Make an exact copy of the entries, and keep any pictures out of it.

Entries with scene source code
* BEGIN *
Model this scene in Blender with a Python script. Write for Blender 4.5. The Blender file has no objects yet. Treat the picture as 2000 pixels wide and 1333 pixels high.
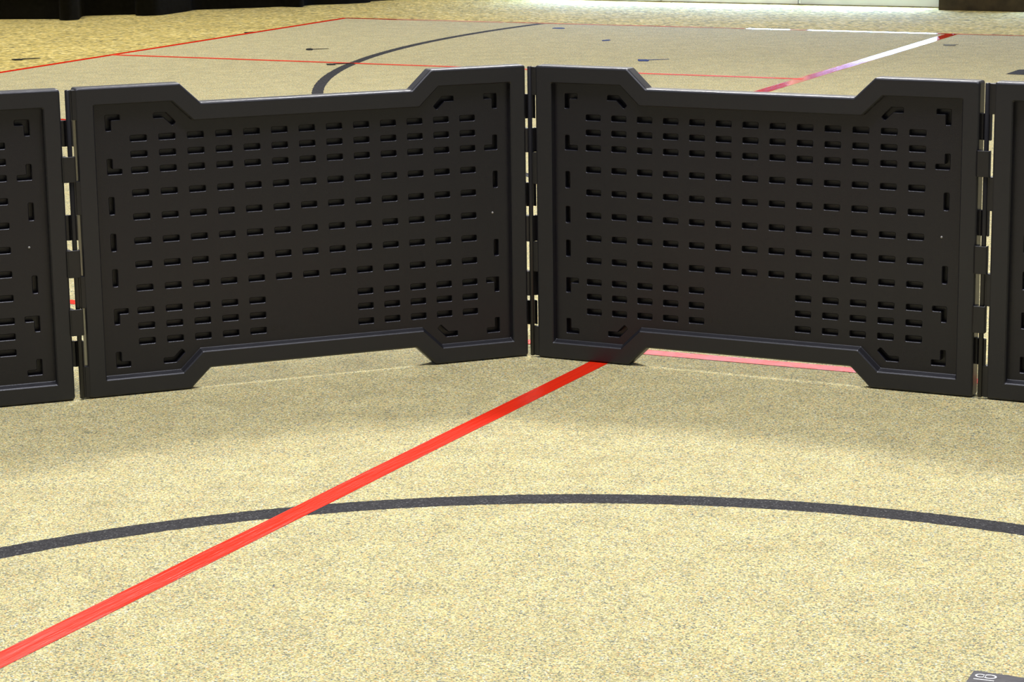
import bpy, bmesh, math, random
from mathutils import Vector, Matrix
from mathutils.geometry import tessellate_polygon

random.seed(7)
SC = bpy.context.scene
COL = SC.collection
PI = math.pi

# ------------------------------------------------------------------ camera
PITCH, ROLL, CAM_H = 0.20971904, -0.01353831, 1.3637617
cd = bpy.data.cameras.new('camera')
cd.sensor_width = 36.0
cd.lens = 4820.26 * 36.0 / 2000.0
cd.clip_end = 200
cam = bpy.data.objects.new('camera', cd)
COL.objects.link(cam)
_c, _s = math.cos(PITCH), math.sin(PITCH)
_cr, _sr = math.cos(ROLL), math.sin(ROLL)
X0, U0, F0 = Vector((1, 0, 0)), Vector((0, _s, _c)), Vector((0, _c, -_s))
R_ = X0 * _cr + U0 * _sr
UP = -X0 * _sr + U0 * _cr
m = Matrix((R_, UP, -F0)).transposed().to_4x4()
m.translation = (0, 0, CAM_H)
cam.matrix_world = m
SC.camera = cam

# ------------------------------------------------------------------ light
WLD = bpy.data.worlds.new('world')
SC.world = WLD
WORLD_LOW, WORLD_TOP = 0.22, 0.27
WLD.use_nodes = True
# the hall around the court: bright ceiling, paler far end, dim end behind the viewer
_nt = WLD.node_tree
_bg = _nt.nodes['Background']
_tc = _nt.nodes.new('ShaderNodeTexCoord')
_sx = _nt.nodes.new('ShaderNodeSeparateXYZ')
_nt.links.new(_tc.outputs['Generated'], _sx.inputs[0])


def _mr(src, a0, a1, b0, b1):
    n = _nt.nodes.new('ShaderNodeMapRange')
    n.interpolation_type = 'SMOOTHSTEP'
    for k, v in zip((1, 2, 3, 4), (a0, a1, b0, b1)):
        n.inputs[k].default_value = v
    _nt.links.new(src, n.inputs[0])
    return n.outputs[0]


_up = _mr(_sx.outputs[2], 0.0, 0.55, WORLD_LOW, WORLD_TOP)
_fw = _mr(_sx.outputs[1], -0.5, 0.7, 0.55, 1.25)
_mu = _nt.nodes.new('ShaderNodeMath')
_mu.operation = 'MULTIPLY'
_nt.links.new(_up, _mu.inputs[0])
_nt.links.new(_fw, _mu.inputs[1])
_nt.links.new(_mu.outputs[0], _bg.inputs[1])
_bg.inputs[0].default_value = (0.93, 0.95, 1.0, 1)


def area(name, loc, target, sx, sy, power, col):
    l = bpy.data.lights.new(name, 'AREA')
    l.shape = 'RECTANGLE'
    l.size, l.size_y = sx, sy
    l.energy = power
    l.color = col
    o = bpy.data.objects.new(name, l)
    COL.objects.link(o)
    o.location = loc
    d = Vector(target) - Vector(loc)
    o.rotation_euler = d.to_track_quat('-Z', 'Y').to_euler()
    return o


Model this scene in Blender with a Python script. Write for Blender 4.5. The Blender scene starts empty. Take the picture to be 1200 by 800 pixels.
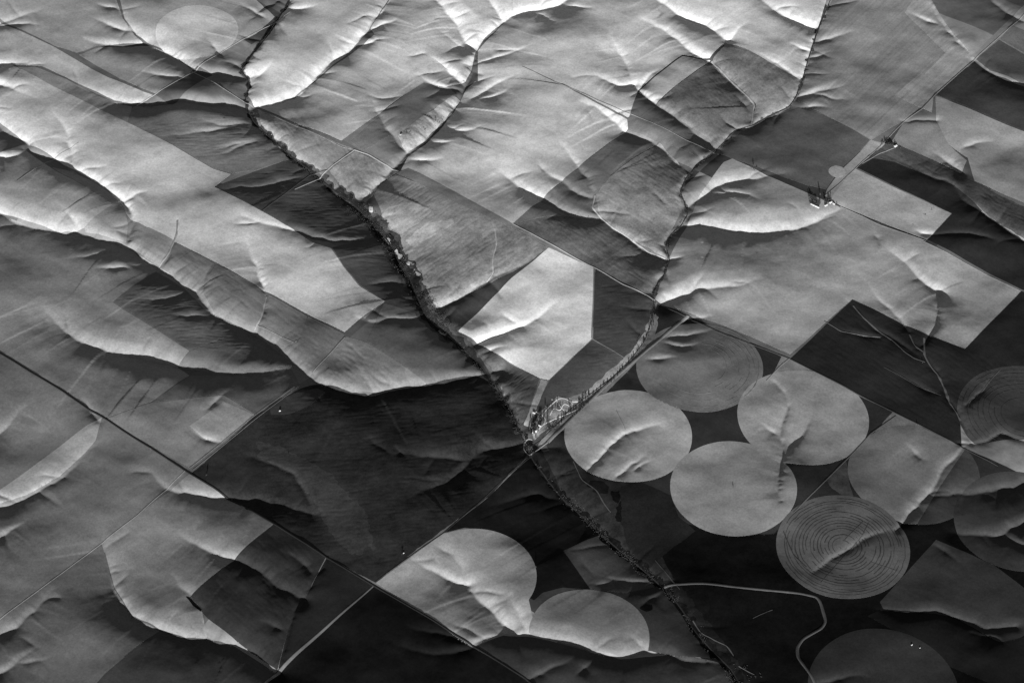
* END *
* [Result]:
Model this scene in Blender with a Python script. Write for Blender 4.5. The Blender file has no objects yet. Treat the picture as 2000 pixels wide and 1333 pixels high.
import bpy, bmesh, math, random
from mathutils import Vector, Matrix
from mathutils.geometry import tessellate_polygon

random.seed(7)
SC = bpy.context.scene
COL = SC.collection
PI = math.pi

# ------------------------------------------------------------------ camera
PITCH, ROLL, CAM_H = 0.20971904, -0.01353831, 1.3637617
cd = bpy.data.cameras.new('camera')
cd.sensor_width = 36.0
cd.lens = 4820.26 * 36.0 / 2000.0
cd.clip_end = 200
cam = bpy.data.objects.new('camera', cd)
COL.objects.link(cam)
_c, _s = math.cos(PITCH), math.sin(PITCH)
_cr, _sr = math.cos(ROLL), math.sin(ROLL)
X0, U0, F0 = Vector((1, 0, 0)), Vector((0, _s, _c)), Vector((0, _c, -_s))
R_ = X0 * _cr + U0 * _sr
UP = -X0 * _sr + U0 * _cr
m = Matrix((R_, UP, -F0)).transposed().to_4x4()
m.translation = (0, 0, CAM_H)
cam.matrix_world = m
SC.camera = cam

# ------------------------------------------------------------------ light
WLD = bpy.data.worlds.new('world')
SC.world = WLD
WORLD_LOW, WORLD_TOP = 0.22, 0.27
WLD.use_nodes = True
# the hall around the court: bright ceiling, paler far end, dim end behind the viewer
_nt = WLD.node_tree
_bg = _nt.nodes['Background']
_tc = _nt.nodes.new('ShaderNodeTexCoord')
_sx = _nt.nodes.new('ShaderNodeSeparateXYZ')
_nt.links.new(_tc.outputs['Generated'], _sx.inputs[0])


def _mr(src, a0, a1, b0, b1):
    n = _nt.nodes.new('ShaderNodeMapRange')
    n.interpolation_type = 'SMOOTHSTEP'
    for k, v in zip((1, 2, 3, 4), (a0, a1, b0, b1)):
        n.inputs[k].default_value = v
    _nt.links.new(src, n.inputs[0])
    return n.outputs[0]


_up = _mr(_sx.outputs[2], 0.0, 0.55, WORLD_LOW, WORLD_TOP)
_fw = _mr(_sx.outputs[1], -0.5, 0.7, 0.55, 1.25)
_mu = _nt.nodes.new('ShaderNodeMath')
_mu.operation = 'MULTIPLY'
_nt.links.new(_up, _mu.inputs[0])
_nt.links.new(_fw, _mu.inputs[1])
_nt.links.new(_mu.outputs[0], _bg.inputs[1])
_bg.inputs[0].default_value = (0.93, 0.95, 1.0, 1)


def area(name, loc, target, sx, sy, power, col):
    l = bpy.data.lights.new(name, 'AREA')
    l.shape = 'RECTANGLE'
    l.size, l.size_y = sx, sy
    l.energy = power
    l.color = col
    o = bpy.data.objects.new(name, l)
    COL.objects.link(o)
    o.location = loc
    d = Vector(target) - Vector(loc)
    o.rotation_euler = d.to_track_quat('-Z', 'Y').to_euler()
    return o


Model this scene in Blender with a Python script. Write for Blender 4.5. The Blender scene starts empty. Take the picture to be 1200 by 800 pixels.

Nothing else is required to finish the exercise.